By that point, Patricia’s winning percentage through 34 games had dropped below Rod Marinelli’s during his dismal tenure in Detroit. After showing a pulse in Week 3, beating Arizona on the road, the Lions returned home and were crushed by a short-handed New Orleans squad missing six starters. 

Patricia drew national rebuke for his comments following the game when he stated there had been a “lot of work to do” when he arrived in Detroit. 

“It’s a bunch of trash because that wasn’t the case in Detroit,” former Lions quarterback and current ESPN analyst Dan Orlovsky said. “We were a good football team. Matthew Stafford was playing as good as he has in his career. That was because of Coach Caldwell. And we were an organization that was ascending. He was building. The culture was amazing. The culture was fantastic. So you had a winning record in three out of four years, the culture was great, your quarterback was playing really good football. So for him to come in and say there was a lot of work to be done is a bunch of trash.”

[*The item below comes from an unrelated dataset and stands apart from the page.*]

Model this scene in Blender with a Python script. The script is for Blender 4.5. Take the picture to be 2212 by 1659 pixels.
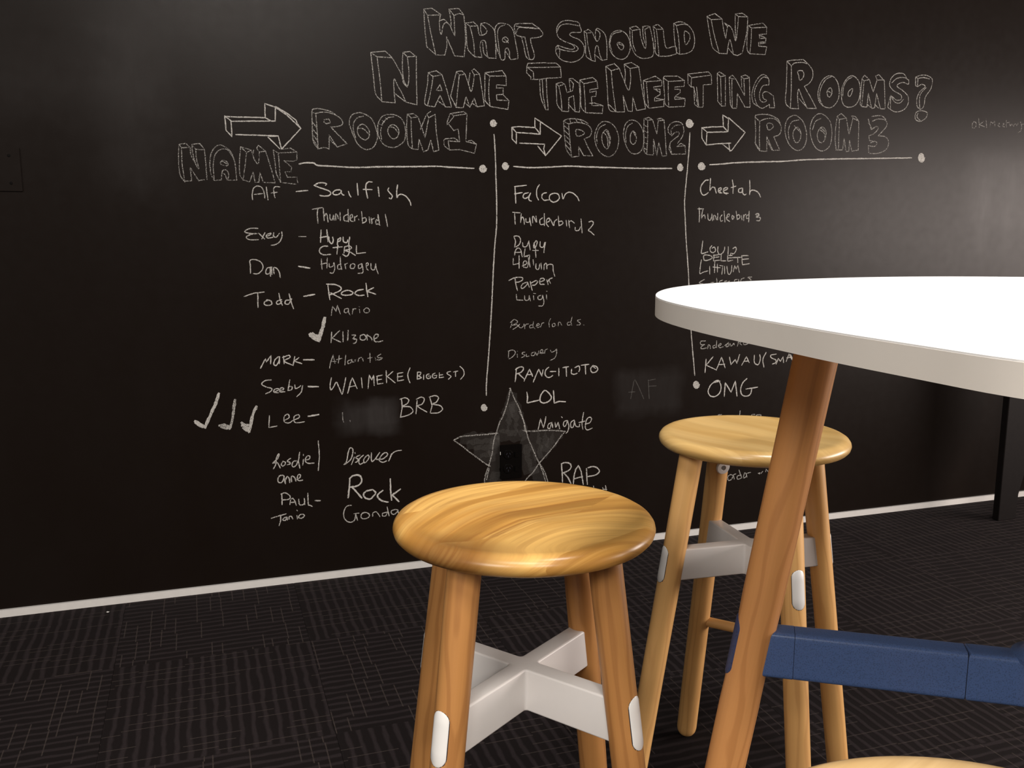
import bpy, bmesh, math, random
from mathutils import Vector, Matrix

for o in list(bpy.data.objects):
    bpy.data.objects.remove(o)
SC = bpy.context.scene
COL = SC.collection
random.seed(7)
PI = math.pi

# ------------------------------------------------------------------ camera
PITCH, ROLL = 0.1665, 0.001
fw = Vector((0, math.cos(PITCH), -math.sin(PITCH)))
up0 = Vector((0, math.sin(PITCH), math.cos(PITCH)))
rt0 = Vector((1, 0, 0))
rt = rt0 * math.cos(ROLL) + up0 * math.sin(ROLL)
up = up0 * math.cos(ROLL) - rt0 * math.sin(ROLL)
cd = bpy.data.cameras.new('camera')
cd.sensor_width = 36
cd.sensor_fit = 'HORIZONTAL'
cd.lens = 1983 / 2212 * 36
cd.clip_start = 0.02
cam = bpy.data.objects.new('camera', cd)
COL.objects.link(cam)
M = Matrix((rt, up, -fw)).transposed().to_4x4()
M.translation = Vector((0, 0, 1.1232))
cam.matrix_world = M
SC.camera = cam

# ------------------------------------------------------------------ world, lamps, exposure
SC.view_settings.view_transform = 'Standard'
SC.view_settings.look = 'None'
SC.view_settings.exposure = 0.0
SC.view_settings.gamma = 1.0
SC.view_settings.use_curve_mapping = False
wd = bpy.data.worlds.new('world')
SC.world = wd
wd.use_nodes = True
wd.node_tree.nodes['Background'].inputs[0].default_value = (1.0, 0.93, 0.86, 1)
wd.node_tree.nodes['Background'].inputs[1].default_value = 0.15


def area(name, loc, target, size, power, color, sy=None):
    l = bpy.data.lights.new(name, 'AREA')
    l.energy = power
    l.color = color
    l.size = size
    if sy:
        l.shape = 'RECTANGLE'
        l.size_y = sy
    o = bpy.data.objects.new(name, l)
    COL.objects.link(o)
    o.location = loc
    d = Vector(target) - Vector(loc)
    o.rotation_euler = d.to_track_quat('-Z', 'Y').to_euler()
    return o


area('ceiling_panel_light', (0.1, -0.2, 2.75), (0.25, 0.3, 0), 1.2, 34, (1.0, 0.95, 0.88), 0.6)
area('table_downlight', (0.75, 1.05, 2.7), (0.7, 1.0, 0), 0.35, 34, (1.0, 0.98, 0.96))
area('rear_ceiling_lights', (-2.2, -3.6, 3.4), (0.2, 2.0, 0.6), 2.0, 150, (1.0, 0.93, 0.86), 1.2)
area('right_fill_light', (1.7, -3.2, 3.6), (0.4, 1.4, 0.6), 1.8, 170, (1.0, 0.91, 0.83), 1.2)  # unseen fill light, added to brighten the right-facing fronts of stools and table
area('far_window_light', (5.0, 2.0, 1.15), (1.5, 2.4, 1.1), 2.8, 205, (1.0, 0.87, 0.80), 1.1)

# ------------------------------------------------------------------ helpers


def link(name, me, mat=None, parent=None, smooth=True):
    o = bpy.data.objects.new(name, me)
    COL.objects.link(o)
    if mat:
        me.materials.append(mat)
    if smooth:
        for p in me.polygons:
            p.use_smooth = True
    if smooth:
        me.set_sharp_from_angle(angle=math.radians(42))
    if parent:
        o.parent = parent
    return o


def obj(name, bm, mat=None, parent=None, smooth=True):
    bm.normal_update()
    me = bpy.data.meshes.new(name)
    bm.to_mesh(me)
    bm.free()
    return link(name, me, mat, parent, smooth)


def thing(name, label, cat, loc=(0, 0, 0), rz=0, group=None):
    o = bpy.data.objects.new(name, None)
    COL.objects.link(o)
    o.location = loc
    o.rotation_euler = (0, 0, rz)
    o['label'] = label
    o['category'] = cat
    if group:
        o['group'] = group
    return o


def add_box(bm, lo, hi):
    vs = [bm.verts.new((x, y, z)) for x in (lo[0], hi[0]) for y in (lo[1], hi[1]) for z in (lo[2], hi[2])]
    for f in ((0, 1, 3, 2), (4, 6, 7, 5), (0, 4, 5, 1), (2, 3, 7, 6), (0, 2, 6, 4), (1, 5, 7, 3)):
        bm.faces.new([vs[i] for i in f])
    return vs


def bevel(bm, w, seg=2, angle=0.6):
    es = [e for e in bm.edges if len(e.link_faces) == 2 and e.calc_face_angle(0) > angle]
    bmesh.ops.bevel(bm, geom=es, offset=w, segments=seg, affect='EDGES', profile=0.5, clamp_overlap=True)


def add_lathe(bm, prof, n=64, M=None, fn=None):
    """prof: (r, z) points from the axis outwards and back to the axis"""
    rings = []
    for r, z in prof:
        if r < 1e-6:
            v = bm.verts.new((0, 0, z))
            rings.append([v])
        else:
            ring = []
            for i in range(n):
                a = 2 * PI * i / n
                zz = z + (fn(r, a, z) if fn else 0)
                ring.append(bm.verts.new((r * math.cos(a), r * math.sin(a), zz)))
            rings.append(ring)
    for A, B in zip(rings, rings[1:]):
        if len(A) == 1 and len(B) == 1:
            continue
        for i in range(n):
            j = (i + 1) % n
            if len(A) == 1:
                bm.faces.new((A[0], B[i], B[j]))
            elif len(B) == 1:
                bm.faces.new((A[j], A[i], B[0]))
            else:
                bm.faces.new((A[i], B[i], B[j], A[j]))
    if M is not None:
        vs = [v for R in rings for v in R]
        bmesh.ops.transform(bm, matrix=M, verts=vs)
    bmesh.ops.recalc_face_normals(bm, faces=bm.faces[:])


def add_prism(bm, pts, z0, z1):
    a = [bm.verts.new((p[0], p[1], z0)) for p in pts]
    b = [bm.verts.new((p[0], p[1], z1)) for p in pts]
    n = len(pts)
    bm.faces.new(b)
    bm.faces.new(a[::-1])
    for i in range(n):
        j = (i + 1) % n
        bm.faces.new((a[i], a[j], b[j], b[i]))
    bmesh.ops.recalc_face_normals(bm, faces=bm.faces[:])


def fillet(pts, rad, seg=5):
    """round every corner of a closed polygon; rad is a number or a list"""
    out = []
    n = len(pts)
    for i in range(n):
        p0, p1, p2 = Vector(pts[i - 1]), Vector(pts[i]), Vector(pts[(i + 1) % n])
        r = rad[i] if isinstance(rad, (list, tuple)) else rad
        if r <= 0:
            out.append(p1)
            continue
        d0, d2 = (p0 - p1).normalized(), (p2 - p1).normalized()
        ang = d0.angle(d2)
        t = r / math.tan(ang / 2)
        t = min(t, (p0 - p1).length * .49, (p2 - p1).length * .49)
        a, b = p1 + d0 * t, p1 + d2 * t
        for k in range(seg + 1):
            s = k / seg
            out.append(a * (1 - s) ** 2 + p1 * 2 * s * (1 - s) + b * s * s)
    return out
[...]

Several other former Lions, including Quin, James Ihedigbo, Joique Bell and Stephen Tulloch all echoed Orlovsky’s comments on social media in the days that followed. 

Following the team’s bye, Patricia staved off calls for his job with back-to-back wins against Jacksonville and Atlanta, but the success was short-lived. The Lions would go on to lose four of the next five, culminating with a Thanksgiving pummeling at the hands of the Texans, sealing the duo’s fate. 

Now the Lions will be looking for a new coach and general manager to take them to the championship heights the franchise hasn’t seen in more than six decades. And those hirings will shape the early tenure of owner Sheila Ford Hamp, who took control of the team after her mother, Martha Firestone Ford, stepped down in June.